Colaborou com grandes nomes do cinema político italiano, mas foi na associação com Petri que atingiu o auge da arte escrita. A colaboração premiada por muitos reconhecimentos oficiais na Itália e no Exterior, culmina com o Oscar de melhor filme estrangeiro por Investigação de um Cidadão acima de qualquer suspeita, 1969.

Em entrevista concedida por Pirro, ele explica como desenvolveu o tema de Investigação sobre um Cidadão Acima de Qualquer Suspeita: “De modo banal, como muitas vezes aparecem as ideias. Eu estava indo para casa, no carro, e tudo estava parado pelo trânsito. A pista à minha esquerda, isto é, aquela reservada ao tráfego em sentido contrário, estava livre. Então, um carro saltou para fora da fila e, aproveitando a faixa da mão oposta, desapareceu sem respeitar os outros. Lembro-me de ter pensado: se os guardas pararem esse homem e descobrirem que ele é um policial, ele se safa bem na nossa cara.

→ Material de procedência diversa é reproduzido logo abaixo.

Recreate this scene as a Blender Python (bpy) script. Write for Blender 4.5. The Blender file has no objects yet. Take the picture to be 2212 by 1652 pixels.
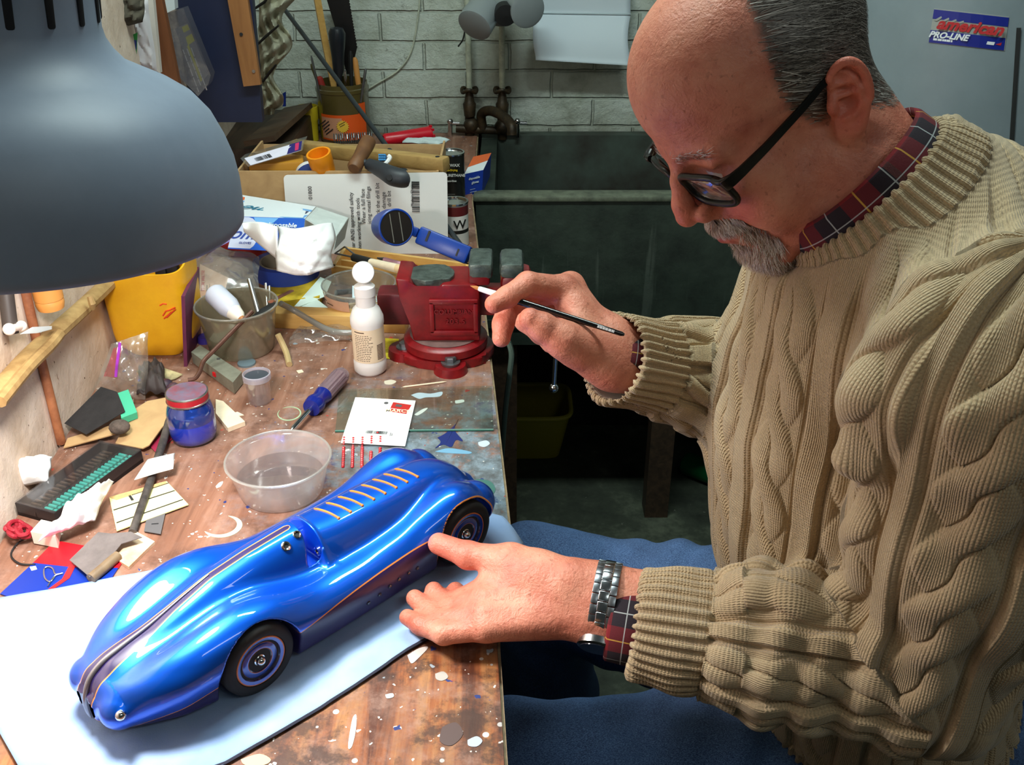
import bpy, bmesh, math, random
import numpy as np
from mathutils import Vector, Matrix
from math import sin, cos, pi, radians, sqrt, atan2
S = bpy.context.scene
C = S.collection
random.seed(7)
# ---------------------------------------------------------------- camera, world, lights, exposure
FPX = 2150.0
TH = radians(28.84)
CT, ST = cos(TH), sin(TH)
CAM = Vector((0, 0, 1.58))
BZ = 0.90                                   # bench top height
cd = bpy.data.cameras.new('camera'); cam = bpy.data.objects.new('camera', cd); C.objects.link(cam)
cam.location = CAM; cam.rotation_euler = (pi/2 - TH, 0, 0)
cd.sensor_width = 36; cd.lens = FPX/2212*36; cd.clip_start = 0.02
S.camera = cam
S.view_settings.view_transform = 'Standard'; S.view_settings.look = 'None'
S.view_settings.exposure = 0.0; S.view_settings.gamma = 1.0
S.view_settings.use_curve_mapping = False
wd = bpy.data.worlds.new('world'); S.world = wd; wd.use_nodes = True
bg = wd.node_tree.nodes['Background']; bg.inputs[0].default_value = (0.62, 0.74, 0.72, 1); bg.inputs[1].default_value = 0.05

def light(name, kind, loc, power, color, size=0.1, size_y=None, target=None, shape='RECTANGLE', spread=None):
    l = bpy.data.lights.new(name, kind); l.energy = power; l.color = color
    if kind == 'AREA':
        l.shape = shape; l.size = size
        if size_y: l.size_y = size_y
        if spread: l.spread = spread
    o = bpy.data.objects.new(name, l); C.objects.link(o); o.location = loc
    if target is not None:
        o.rotation_euler = (Vector(target) - Vector(loc)).to_track_quat('-Z', 'Y').to_euler()
    return o

LAMP_C = None  # filled by the lamp builder
light('ceiling_tube_and_fill', 'AREA', (-0.15, 1.25, 2.42), 27, (0.80, 0.97, 0.93), 1.2, 0.16, (-0.15, 1.25, 0), 'RECTANGLE')
light('ceiling_tube_and_fill', 'AREA', (0.75, -0.35, 2.42), 4.5, (0.90, 0.98, 0.93), 1.2, 0.16, (0.5, 0.3, 0.5), 'RECTANGLE')  # added fill light from the front, not a real tube

# ---------------------------------------------------------------- pixel of the photograph -> point of the room
def ray(px, py):
    x = (px - 1106)/FPX; y = (826 - py)/FPX
    return Vector((x, CT + y*ST, -ST + y*CT))
def P(px, py, d): return CAM + ray(px, py)*d
def at(px, py, h=0.0):
    r = ray(px, py); return CAM + r*((CAM.z - BZ - h)/-r.z)
def atf(px, py, z=0.0):
    r = ray(px, py); return CAM + r*((CAM.z - z)/-r.z)
def atY(px, py, Y):
    r = ray(px, py); return CAM + r*(Y/r.y)
def wl(px, py, off=0.0):                    # a point on the left wall
    r = ray(px, py); return CAM + r*((-0.506 + off)/(r.x + 0.0668*r.y))
def wlx(Y): return -0.506 - 0.0668*Y

# ---------------------------------------------------------------- materials
def lin(c):
    if isinstance(c, str):
        c = [int(c[i:i+2], 16) for i in (1, 3, 5)]
    return tuple(((v/255)/12.92 if v/255 <= .04045 else ((v/255 + .055)/1.055)**2.4) for v in c) + (1,)
MATS = {}
def nt(name):
    m = bpy.data.materials.new(name); m.use_nodes = True
    t = m.node_tree; b = t.nodes['Principled BSDF']
    return m, t, b
def N(t, kind, **kw):
    n = t.nodes.new(kind)
    for k, v in kw.items():
        if k.startswith('i_'): n.inputs[k[2:].replace('_', ' ')].default_value = v
        elif k.startswith('n'): n.inputs[int(k[1:])].default_value = v
        else: setattr(n, k, v)
    return n
def L(t, a, b): t.links.new(a, b)
def coords(t, scale=(1, 1, 1), kind='Object', rot=(0, 0, 0)):
    tc = t.nodes.new('ShaderNodeTexCoord'); mp = t.nodes.new('ShaderNodeMapping')
    mp.inputs['Scale'].default_value = scale; mp.inputs['Rotation'].default_value = rot
    L(t, tc.outputs[kind], mp.inputs[0]); return mp.outputs[0]
def noise(t, vec, scale, detail=4, rough=.6, dist=0):
    n = N(t, 'ShaderNodeTexNoise'); n.inputs['Scale'].default_value = scale; n.inputs['Detail'].default_value = detail
    n.inputs['Roughness'].default_value = rough; n.inputs['Distortion'].default_value = dist
    if vec is not None: L(t, vec, n.inputs['Vector'])
    return n.outputs[0]
def ramp(t, fac, stops, interp='LINEAR'):
    r = N(t, 'ShaderNodeValToRGB'); r.color_ramp.interpolation = interp
    el = r.color_ramp.elements
    while len(el) < len(stops): el.new(0.5)
    for e, (p, c) in zip(el, stops):
        e.position = p; e.color = c if len(c) == 4 else tuple(c) + (1,)
    L(t, fac, r.inputs[0]); return r.outputs[0]
def mixc(t, fac, a, b, mode='MIX'):
    m = N(t, 'ShaderNodeMix', data_type='RGBA', blend_type=mode)
    for s, v in ((0, fac), (6, a), (7, b)):
        if isinstance(v, (int, float)): m.inputs[s].default_value = v
        elif isinstance(v, (tuple, list)): m.inputs[s].default_value = v
        else: L(t, v, m.inputs[s])
    return m.outputs[2]
def math_(t, op, a, b=0.0, c=0.0, clamp=False):
    m = N(t, 'ShaderNodeMath', operation=op); m.use_clamp = clamp
    for i, v in enumerate((a, b, c)):
        if isinstance(v, (int, float)): m.inputs[i].default_value = v
        else: L(t, v, m.inputs[i])
    return m.outputs[0]
def attr(t, name, out='Fac'): return N(t, 'ShaderNodeAttribute', attribute_name=name).outputs[out]
def bump(t, b, h, strength=.3, dist=.001):
    n = N(t, 'ShaderNodeBump'); n.inputs['Strength'].default_value = strength; n.inputs['Distance'].default_value = dist
    L(t, h, n.inputs['Height']); L(t, n.outputs[0], b.inputs['Normal'])
def mat(name, col, rough=.5, metal=0.0, var=0.0, vs=60, bmp=0.0, bs=200, spec=.5, coat=0.0, trans=0.0, emit=0.0, col2=None, bd=.001):
    if name in MATS: return MATS[name]
    m, t, b = nt(name)
    col = lin(col)
    b.inputs['Base Color'].default_value = col; b.inputs['Roughness'].default_value = rough; b.inputs['Metallic'].default_value = metal
    b.inputs['Specular IOR Level'].default_value = spec; b.inputs['Coat Weight'].default_value = coat; b.inputs['Coat Roughness'].default_value = .05
    b.inputs['Transmission Weight'].default_value = trans
    if emit: b.inputs['Emission Color'].default_value = col; b.inputs['Emission Strength'].default_value = emit
    v = coords(t)
    if var or col2:
        c2 = lin(col2) if col2 else tuple(x*(1 - var) for x in col[:3]) + (1,)
        c1 = col if col2 else tuple(min(1, x*(1 + var)) for x in col[:3]) + (1,)
        f = ramp(t, noise(t, v, vs, 5, .65), [(.35, (0, 0, 0)), (.65, (1, 1, 1))])
        L(t, mixc(t, f, c1, c2), b.inputs['Base Color'])
    if bmp: bump(t, b, noise(t, v, bs, 4), bmp, bd)
    MATS[name] = m; return m
def clear(name, col=(235, 238, 236), op=.12, rough=.08, haze=0.0, gl_=.45):
    """thin clear plastic: mostly transparent, glossy by angle"""
    if name in MATS: return MATS[name]
    m, t, b = nt(name); t.nodes.remove(b); out = t.nodes['Material Output']
    tr = N(t, 'ShaderNodeBsdfTransparent'); tr.inputs[0].default_value = tuple(.5 + .5*x for x in lin(col)[:3]) + (1,)
    gl = N(t, 'ShaderNodeBsdfGlossy'); gl.inputs['Roughness'].default_value = rough; gl.inputs[0].default_value = (1, 1, 1, 1)
    df = N(t, 'ShaderNodeBsdfDiffuse'); df.inputs[0].default_value = lin(col)
    tl = N(t, 'ShaderNodeBsdfTranslucent'); tl.inputs[0].default_value = lin(col)
    dm = N(t, 'ShaderNodeMixShader'); dm.inputs[0].default_value = .5; L(t, df.outputs[0], dm.inputs[1]); L(t, tl.outputs[0], dm.inputs[2])
    a = N(t, 'ShaderNodeMixShader'); a.inputs[0].default_value = op
    L(t, tr.outputs[0], a.inputs[1]); L(t, dm.outputs[0], a.inputs[2])
    lw = N(t, 'ShaderNodeLayerWeight'); lw.inputs[0].default_value = .35
    f = math_(t, 'MULTIPLY_ADD', lw.outputs['Facing'], gl_, .04)
    if haze:
        v = coords(t); f = math_(t, 'MULTIPLY_ADD', ramp(t, noise(t, v, 45, 3), [(.45, (0, 0, 0)), (.7, (1, 1, 1))]), haze, f)
    s = N(t, 'ShaderNodeMixShader'); L(t, f, s.inputs[0]); L(t, a.outputs[0], s.inputs[1]); L(t, gl.outputs[0], s.inputs[2])
    L(t, s.outputs[0], out.inputs[0]); MATS[name] = m; return m
def wood(name, c1, c2, scale=(60, 4, 60), rough=.55):
    if name in MATS: return MATS[name]
    m, t, b = nt(name); v = coords(t, scale)
    f = noise(t, v, 1.0, 6, .6, .6)
    L(t, ramp(t, f, [(.3, lin(c1)), (.7, lin(c2))]), b.inputs['Base Color']); b.inputs['Roughness'].default_value = rough
    bump(t, b, f, .25, .001); MATS[name] = m; return m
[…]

Contei a ideia a Petri e juntos desenvolvemos a ideia de impunidade de um policial”


A feliz parceria de Elio Petri, Ugo Pirro e Gian Maria Volonté


Gian Maria Volonté, foi um ator italiano, o rosto mais conhecido da Itália no período entre 60 e 70. Filiado ao Partido Comunista Italiano desde o início da década de 1960, foi um dos atores mais engajados do cinema italiano e também um dos mais premiados em festivais de todo o mundo. Faleceu em 1994. Atuou como o protagonista, Lulu Massa em A Classe Operária Vai ao Paraíso, filme que também teve o seu roteiro produzido por Elio Petri em parceria com Ugo Pirro, uma feliz parceria.

Em entrevista concedida, Ugo Pirro elogiou a naturalidade com que Volonté atuava. Disse que durante as filmagens, “o senhor Volonté retocou todos os diálogos, adaptando-os à própria interpretação, tornando-os intimamente seus.”


A cearense que foi musa do cinema político italiano


Florinda Bolkan, definida por Elio Petri como a naturalidade em pessoa, foi uma atriz brasileira. Viveu em Fortaleza e no Rio de Janeiro, até ser descoberta por Luchino Visconti, diretor italiano, que levou a atriz a fazer carreira no cinema italiano. Foi uma das atrizes mais serias do cinema italiano, à primeira vista pode não dizer nada; tem um ar de enfermeira bonita, de mulher que consegue tudo pelo mindinho. Aos poucos, contudo, vai se revelando no seu rosto, no seu sorriso, no seu modo de olhar, na sua naturalidade de gestos, uma emoção, um impulso sincero para as coisas, uma iluminação íntima que a transformam. Tudo passa a existir fundamente nessa mulher de Cinema.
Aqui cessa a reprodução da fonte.